Mazzi has attended different residency programs and workshops such as HIAP (FI), GuilmiArtProject (IT), Via Farini (IT), Foundation Botin (SP), Bevilacqua La Masa (IT), Future Farmers A.I.R. (USA), Fondazione Spinola Banna in Turin (IT), Dolomiti contemporanee (IT), Botkyrka Konsthall Air (SE). She was one of the finalists at Talent Prize, Celeste Prize, Fabbri prize, Meru prize and Termoli prize and the winner of Thalie Art Foundation grant, VISIO Young Talent Acquisition prize, Eneganart prize, Illy grant for Unidee, Pistoletto Foundation 2016, ntcm e l’arte 2016, m–cult media and technology program 2016, Special mention for Arte Patrimonio e diritti umani, Antworks award 2015, Sandretto Re Rebaudengo prize 2015, Lerici Foundation grant in 2012 and Movin’up Italian prize for young Italian artists abroad in 2011.
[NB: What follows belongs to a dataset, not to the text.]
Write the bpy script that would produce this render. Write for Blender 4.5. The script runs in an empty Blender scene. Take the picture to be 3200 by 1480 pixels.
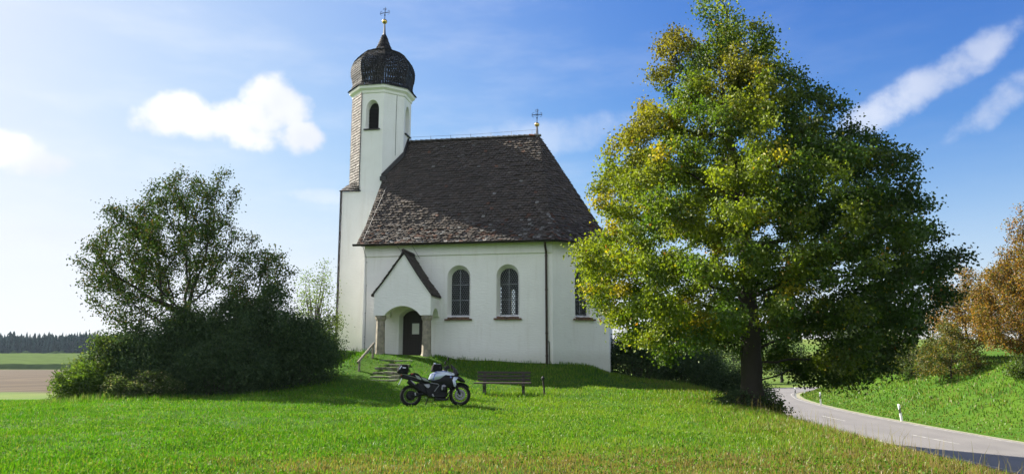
import bpy, bmesh, math, random
import numpy as np
from mathutils import Vector, Matrix, kdtree
R = math.radians
SC = bpy.context.scene
COL = SC.collection

# ------------------------------------------------------------------ camera, sky, sun, exposure
EYE = 1.6
cam_d = bpy.data.cameras.new('camera')
cam_d.sensor_width = 36.0
cam_d.lens = 36.0 * 2350.0 / 3200.0
cam_d.clip_start = 0.1
cam_d.clip_end = 9000.0
cam = bpy.data.objects.new('camera', cam_d)
cam.location = (0, 0, EYE)
cam.rotation_euler = (R(90 + 9.0), 0, 0)
COL.objects.link(cam)
SC.camera = cam

SUN_AZ, SUN_EL = R(-62.5), R(35.0)
SUN_DIR = Vector((math.sin(SUN_AZ) * math.cos(SUN_EL), math.cos(SUN_AZ) * math.cos(SUN_EL), math.sin(SUN_EL)))
sun_d = bpy.data.lights.new('sun', 'SUN')
sun_d.energy = 5.0
sun_d.angle = R(0.5)
sun_d.color = (1.0, 0.93, 0.80)
sun = bpy.data.objects.new('sun', sun_d)
sun.rotation_euler = SUN_DIR.to_track_quat('Z', 'Y').to_euler()
COL.objects.link(sun)

SC.view_settings.view_transform = 'Standard'
SC.view_settings.look = 'None'
SC.view_settings.exposure = 1.55
SC.view_settings.gamma = 1.0


class NT:
    """short node-tree writer"""
    def __init__(s, tree):
        s.t = tree
    def n(s, kind, **kw):
        nd = s.t.nodes.new(kind)
        for k, v in kw.items():
            if k == 'ins':
                for i, val in v.items():
                    if hasattr(val, 'is_output') or hasattr(val, 'links'):
                        s.t.links.new(val, nd.inputs[i])
                    else:
                        nd.inputs[i].default_value = val
            else:
                setattr(nd, k, v)
        return nd
    def math(s, op, a, b=0.0, c=0.0, clamp=False):
        nd = s.n('ShaderNodeMath', operation=op, use_clamp=clamp)
        for i, v in enumerate((a, b, c)):
            if hasattr(v, 'is_output'):
                s.t.links.new(v, nd.inputs[i])
            else:
                nd.inputs[i].default_value = v
        return nd.outputs[0]
    def mix(s, f, a, b, blend='MIX'):
        nd = s.n('ShaderNodeMix', data_type='RGBA', blend_type=blend)
        for i, v in ((0, f), (6, a), (7, b)):
            if hasattr(v, 'is_output'):
                s.t.links.new(v, nd.inputs[i])
            else:
                nd.inputs[i].default_value = v if i == 0 else (tuple(v) + (1,))[:4]
        return nd.outputs[2]
    def ramp(s, f, stops):
        nd = s.n('ShaderNodeValToRGB')
        el = nd.color_ramp.elements
        while len(el) < len(stops):
            el.new(0.5)
        for e, (p, c) in zip(el, stops):
            e.position = p
            e.color = (tuple(c) + (1,))[:4] if not isinstance(c, (int, float)) else (c, c, c, 1)
        s.t.links.new(f, nd.inputs[0])
        return nd.outputs[0]
    def smooth(s, x, lo, hi):
        nd = s.n('ShaderNodeMapRange', interpolation_type='SMOOTHSTEP', clamp=True)
        s.t.links.new(x, nd.inputs[0])
        nd.inputs[1].default_value = lo
        nd.inputs[2].default_value = hi
        return nd.outputs[0]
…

Mazzi has lectured in several museums in Italy and abroad and for the year 2016–2017 she is a tutor and visiting professor for the project Energy Atlas at Spinola Banna Foundation in collaboration with GAM Modern Art Gallery of Turin.
www.elenamazzi.com
www.saratirelli.com
mirko nikolić (b. 1984, in Belgrade, Serbia) lives between Sweden, Finland and Serbia. mirko’s praxis aims to rework capitalism’s interactions with earth through performances that seek to imagine more fair collaborations between different species and heterogeneous bodies. In recent projects, mirko has worked on translation of atmosphere into finance, industrialisation of animal labour, and correlation between the use of internet and climate change. In multi–part collaboration with Marika Troili, they have been unlearning how to survive at the edges of wilderness. Long–term project minor earth deals with mining as a process of desire that radically transforms both mineral and human bodies. At the moment, mirko is engaged in developing a tactical media platform for sensing and vocalising forest and mineral modes of being in North–East Finland. Over the recent years, mirko has also been organising symposia and events around the topics of more–than–human elaborations of visual arts and philosophy. mirko holds a PhD in Arts & Media Practice from the University of Westminster, London.
www.mirkonikolic.com
www.frontiersinretreat.org/artists/mirko_nikolic
Nabb+Teeri is an artist duo formed in 2008 by Finnish artists Janne Nabb (b. 1984) and Maria Teeri (b. 1985). Their layered and polymorphic works are compositions based on somewhat messy encounters, interactions, and fusions between the artists and other things. Nabb+Teeri work with material surplus of both human and non–human activity. Alongside of found materials and objects, their stratified,
mesh–like works include elements created with 3D modelling or other digital technologies. These often ephemeral works change their form throughout long processes.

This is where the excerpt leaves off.